Records with scene code
▶

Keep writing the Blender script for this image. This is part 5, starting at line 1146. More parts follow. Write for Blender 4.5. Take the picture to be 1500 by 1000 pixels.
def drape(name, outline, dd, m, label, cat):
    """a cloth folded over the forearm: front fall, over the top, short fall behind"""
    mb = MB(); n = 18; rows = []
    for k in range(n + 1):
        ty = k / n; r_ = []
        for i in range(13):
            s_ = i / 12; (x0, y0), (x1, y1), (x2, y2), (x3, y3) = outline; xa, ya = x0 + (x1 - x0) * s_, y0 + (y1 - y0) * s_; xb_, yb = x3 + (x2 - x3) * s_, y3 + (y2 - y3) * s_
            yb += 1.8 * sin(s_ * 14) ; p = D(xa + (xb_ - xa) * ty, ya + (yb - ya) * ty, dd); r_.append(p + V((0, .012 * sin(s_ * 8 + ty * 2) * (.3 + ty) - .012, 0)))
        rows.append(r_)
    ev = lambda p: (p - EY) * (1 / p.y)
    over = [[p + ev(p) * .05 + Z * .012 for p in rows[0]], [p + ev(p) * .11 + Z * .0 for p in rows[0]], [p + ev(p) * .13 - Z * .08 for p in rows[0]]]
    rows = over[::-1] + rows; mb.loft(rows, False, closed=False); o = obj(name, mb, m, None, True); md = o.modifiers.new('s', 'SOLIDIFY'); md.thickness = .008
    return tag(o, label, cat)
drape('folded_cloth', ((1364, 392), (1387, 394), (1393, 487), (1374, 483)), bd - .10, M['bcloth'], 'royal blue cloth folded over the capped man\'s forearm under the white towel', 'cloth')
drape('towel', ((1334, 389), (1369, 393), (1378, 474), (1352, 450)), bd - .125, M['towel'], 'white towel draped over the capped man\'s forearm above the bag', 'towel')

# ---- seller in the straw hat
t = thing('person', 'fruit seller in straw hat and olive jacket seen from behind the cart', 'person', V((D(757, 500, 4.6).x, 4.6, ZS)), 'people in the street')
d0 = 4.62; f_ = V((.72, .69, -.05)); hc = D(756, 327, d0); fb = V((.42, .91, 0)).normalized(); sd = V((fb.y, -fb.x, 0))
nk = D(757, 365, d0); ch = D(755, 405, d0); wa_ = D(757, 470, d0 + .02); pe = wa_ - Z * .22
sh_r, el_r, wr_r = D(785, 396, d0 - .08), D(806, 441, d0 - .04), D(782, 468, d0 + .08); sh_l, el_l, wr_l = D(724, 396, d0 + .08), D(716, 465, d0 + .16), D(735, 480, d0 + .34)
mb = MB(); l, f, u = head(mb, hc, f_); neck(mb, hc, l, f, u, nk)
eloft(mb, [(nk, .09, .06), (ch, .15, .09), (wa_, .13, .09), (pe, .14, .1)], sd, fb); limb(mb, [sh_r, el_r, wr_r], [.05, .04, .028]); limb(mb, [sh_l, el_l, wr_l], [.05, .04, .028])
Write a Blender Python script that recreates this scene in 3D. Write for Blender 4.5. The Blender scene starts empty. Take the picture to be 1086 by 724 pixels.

◀

▶ The exercise
Repeat the material above in full, keeping every word.

▶ Full output
Keep writing the Blender script for this image. This is part 5, starting at line 1146. More parts follow. Write for Blender 4.5. Take the picture to be 1500 by 1000 pixels.
def drape(name, outline, dd, m, label, cat):
    """a cloth folded over the forearm: front fall, over the top, short fall behind"""
    mb = MB(); n = 18; rows = []
    for k in range(n + 1):
        ty = k / n; r_ = []
        for i in range(13):
            s_ = i / 12; (x0, y0), (x1, y1), (x2, y2), (x3, y3) = outline; xa, ya = x0 + (x1 - x0) * s_, y0 + (y1 - y0) * s_; xb_, yb = x3 + (x2 - x3) * s_, y3 + (y2 - y3) * s_
            yb += 1.8 * sin(s_ * 14) ; p = D(xa + (xb_ - xa) * ty, ya + (yb - ya) * ty, dd); r_.append(p + V((0, .012 * sin(s_ * 8 + ty * 2) * (.3 + ty) - .012, 0)))
        rows.append(r_)
    ev = lambda p: (p - EY) * (1 / p.y)
    over = [[p + ev(p) * .05 + Z * .012 for p in rows[0]], [p + ev(p) * .11 + Z * .0 for p in rows[0]], [p + ev(p) * .13 - Z * .08 for p in rows[0]]]
    rows = over[::-1] + rows; mb.loft(rows, False, closed=False); o = obj(name, mb, m, None, True); md = o.modifiers.new('s', 'SOLIDIFY'); md.thickness = .008
    return tag(o, label, cat)
drape('folded_cloth', ((1364, 392), (1387, 394), (1393, 487), (1374, 483)), bd - .10, M['bcloth'], 'royal blue cloth folded over the capped man\'s forearm under the white towel', 'cloth')
drape('towel', ((1334, 389), (1369, 393), (1378, 474), (1352, 450)), bd - .125, M['towel'], 'white towel draped over the capped man\'s forearm above the bag', 'towel')

# ---- seller in the straw hat
t = thing('person', 'fruit seller in straw hat and olive jacket seen from behind the cart', 'person', V((D(757, 500, 4.6).x, 4.6, ZS)), 'people in the street')
d0 = 4.62; f_ = V((.72, .69, -.05)); hc = D(756, 327, d0); fb = V((.42, .91, 0)).normalized(); sd = V((fb.y, -fb.x, 0))
nk = D(757, 365, d0); ch = D(755, 405, d0); wa_ = D(757, 470, d0 + .02); pe = wa_ - Z * .22
sh_r, el_r, wr_r = D(785, 396, d0 - .08), D(806, 441, d0 - .04), D(782, 468, d0 + .08); sh_l, el_l, wr_l = D(724, 396, d0 + .08), D(716, 465, d0 + .16), D(735, 480, d0 + .34)
mb = MB(); l, f, u = head(mb, hc, f_); neck(mb, hc, l, f, u, nk)
eloft(mb, [(nk, .09, .06), (ch, .15, .09), (wa_, .13, .09), (pe, .14, .1)], sd, fb); limb(mb, [sh_r, el_r, wr_r], [.05, .04, .028]); limb(mb, [sh_l, el_l, wr_l], [.05, .04, .028])
Write a Blender Python script that recreates this scene in 3D. Write for Blender 4.5. The Blender scene starts empty. Take the picture to be 1086 by 724 pixels.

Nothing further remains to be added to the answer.